Riceviamo e pubblichiamo il tema di Katerina, quinta liceo scientifico.
Da due anni noi studenti ci sentiamo dire: “Dai, siete a casa tutto il giorno, potete studiare qualche paginetta in più, potete fare qualche esercizio in più”.
Certo, io, a costo di non dormire il giusto tempo la notte, provo a farli, provo a trovare un senso in quello che mi viene assegnato, per poi essere io protagonista il giorno dopo e per poter dialogare con Petronio, con Oscar Wilde, per capire la prima guerra mondiale, i punti di non derivabilità e persino il magnetismo. Mi ci butto a capofitto. Ne vale la pena o è tutta fatica sprecata?
Arriva il momento, il pomeriggio a casa, di fare i conti con ciò che si è fatto in classe, e questo spesso spaventa. Siamo solo noi, noi e il libro: cosa fare? Di fronte a una derivata che sembra quasi impossibile, cosa fare? Dopo un’ora sulla stessa pagina di storia che non sa di vita, cosa fare? Provo a chiedere aiuto.
Spesso tra amici si ha paura di disturbare l’altro nel momento in cui si chiede una mano, in cui si studia insieme, ma non è bello avere qualcuno a cui interessa sapere se trovi un senso in ciò che fai?
Perché sì, io non capisco quello che Schopenhauer mi voleva dire: provo, un po’ titubante e timorosa, a chiedere alla prof, ma niente: ripete le stesse parole del libro! Ho un’amica che ha letto Il mondo come volontà e rappresentazione, ed è interessata a spiegarmelo nel modo più chiaro e comprensibile possibile: cosa faccio quindi? Sto con lei!
Oppure potrebbe andare anche peggio (ipotesi che parrebbe alquanto irreale ma che pian piano diventa normale): ai miei professori non interessa se Daniela capisce matematica e fisica, ma a me interessa? Mi interessa che lei non si perda? Sto un po’ con lei per aiutarla e per aiutarmi, non solo a studiare la materia in cui non si riesce: sto con lei anche per provare a vivere tra queste pagine.
Vediamo il quadro della classe: i riusciti, che rimangono sempre a galla, sono pochi, pochissimi. C’è, invece, una valanga di vinti. I professori, davanti a questi chiudono entrambi gli occhi: su una classe di 23 persone, 15 non capiscono, altri 5 zoppicano, gli unici 3 riescono. Ma ai miei professori interessa vedere me come singolo, con i miei limiti, con le mie difficoltà, con le mie domande? Io valgo qualcosa come singola persona, come Katerina, o sono solo la frazione di una classe?

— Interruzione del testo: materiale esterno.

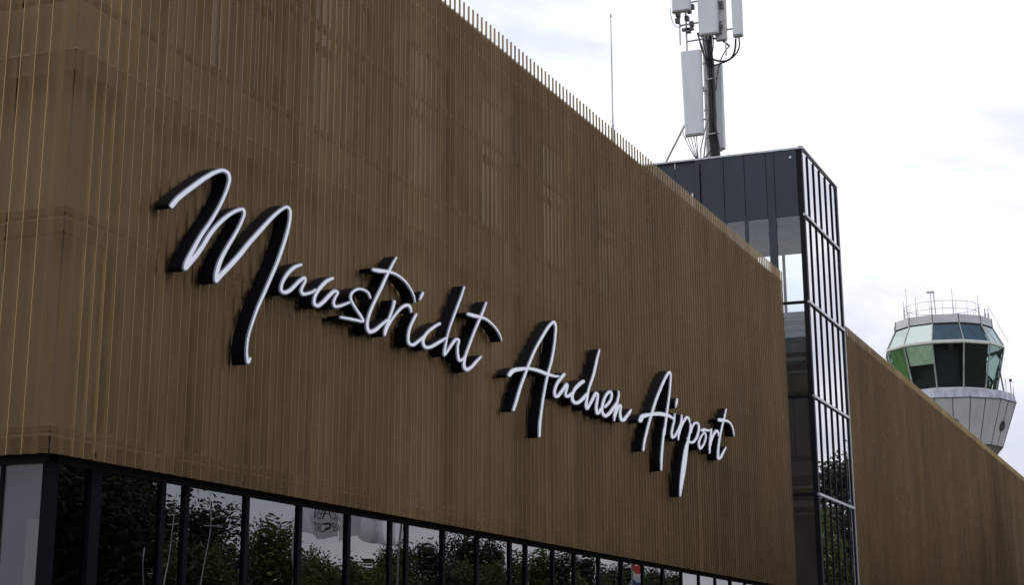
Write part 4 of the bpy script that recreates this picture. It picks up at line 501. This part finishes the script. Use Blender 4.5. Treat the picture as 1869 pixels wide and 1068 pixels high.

Poi, se dobbiamo dirla tutta, la scuola non può essere un posto dove si cerca di sopravvivere. Lì dentro noi vogliamo sentirci vivi, non vivere in funzione della mole di roba da studiare per il giorno dopo o, ancora peggio, della mole di cose da anticipare per far quadrare tutti gli impegni.
L’unica soluzione per capire perché studio e come farlo in un modo diverso, più interessante, più bello, è solo farlo per qualcuno e con qualcuno. Abbiamo tutti questo qualcuno?